→ **Problem details**
Pull every line that holds the word "picture" from the entries.

··· Exercise materials ···

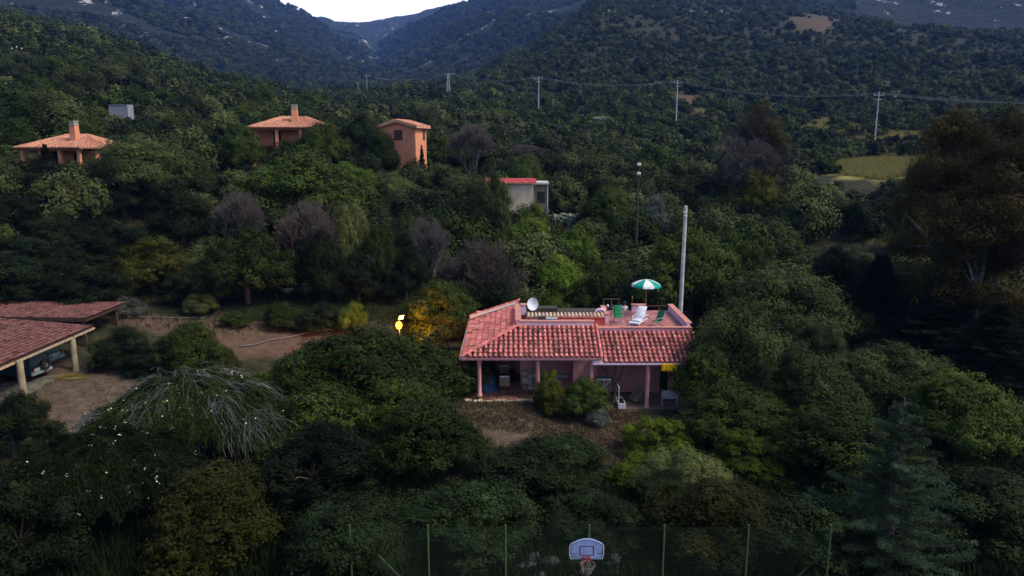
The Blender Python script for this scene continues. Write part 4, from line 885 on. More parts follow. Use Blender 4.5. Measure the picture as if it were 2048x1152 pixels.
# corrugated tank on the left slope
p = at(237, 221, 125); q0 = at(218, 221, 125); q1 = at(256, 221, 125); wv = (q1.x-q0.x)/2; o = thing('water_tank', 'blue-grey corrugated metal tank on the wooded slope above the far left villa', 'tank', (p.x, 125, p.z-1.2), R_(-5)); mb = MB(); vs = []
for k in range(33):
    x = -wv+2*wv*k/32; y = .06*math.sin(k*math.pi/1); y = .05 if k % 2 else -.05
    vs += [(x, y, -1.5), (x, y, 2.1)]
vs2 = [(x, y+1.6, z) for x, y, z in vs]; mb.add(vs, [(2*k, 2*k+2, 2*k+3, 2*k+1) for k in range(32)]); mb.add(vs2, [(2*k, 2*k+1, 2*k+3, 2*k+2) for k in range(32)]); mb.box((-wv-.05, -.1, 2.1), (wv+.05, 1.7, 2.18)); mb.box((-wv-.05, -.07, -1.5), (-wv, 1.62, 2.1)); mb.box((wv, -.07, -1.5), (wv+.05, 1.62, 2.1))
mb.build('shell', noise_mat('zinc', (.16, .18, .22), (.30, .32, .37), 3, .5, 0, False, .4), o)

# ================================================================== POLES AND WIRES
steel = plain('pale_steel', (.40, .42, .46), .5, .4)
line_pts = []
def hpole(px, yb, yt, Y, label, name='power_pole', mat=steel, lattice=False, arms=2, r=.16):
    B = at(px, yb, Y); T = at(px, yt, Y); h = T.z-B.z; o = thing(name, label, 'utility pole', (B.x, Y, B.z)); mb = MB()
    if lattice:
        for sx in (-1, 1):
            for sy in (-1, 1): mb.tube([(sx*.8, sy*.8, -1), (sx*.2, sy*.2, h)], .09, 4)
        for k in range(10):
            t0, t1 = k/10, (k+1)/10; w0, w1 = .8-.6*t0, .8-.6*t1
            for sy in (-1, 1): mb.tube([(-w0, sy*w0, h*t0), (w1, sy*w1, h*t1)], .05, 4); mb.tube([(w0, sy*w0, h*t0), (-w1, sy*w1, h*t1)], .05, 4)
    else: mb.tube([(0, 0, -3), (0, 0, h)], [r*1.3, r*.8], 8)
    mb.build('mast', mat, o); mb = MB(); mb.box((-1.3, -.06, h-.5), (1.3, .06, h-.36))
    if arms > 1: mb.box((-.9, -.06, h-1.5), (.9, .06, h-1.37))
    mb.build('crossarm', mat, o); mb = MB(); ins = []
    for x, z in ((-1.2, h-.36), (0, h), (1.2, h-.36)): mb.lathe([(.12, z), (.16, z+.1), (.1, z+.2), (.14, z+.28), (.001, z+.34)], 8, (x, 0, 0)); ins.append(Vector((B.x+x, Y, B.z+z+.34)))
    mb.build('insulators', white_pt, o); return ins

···
··· Exercise materials ···

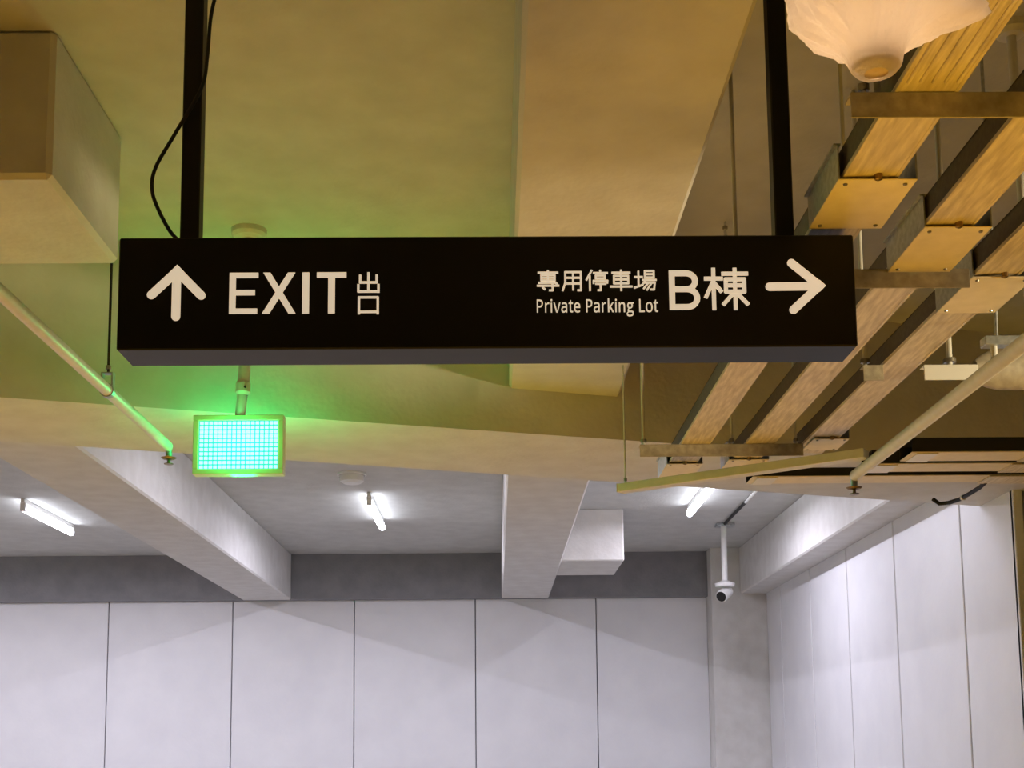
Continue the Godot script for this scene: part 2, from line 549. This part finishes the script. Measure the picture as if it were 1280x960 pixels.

···

→ **Answer in full**
The Blender Python script for this scene continues. Write part 4, from line 885 on. More parts follow. Use Blender 4.5. Measure the picture as if it were 2048x1152 pixels.
Continue the Godot script for this scene: part 2, from line 549. This part finishes the script. Measure the picture as if it were 1280x960 pixels.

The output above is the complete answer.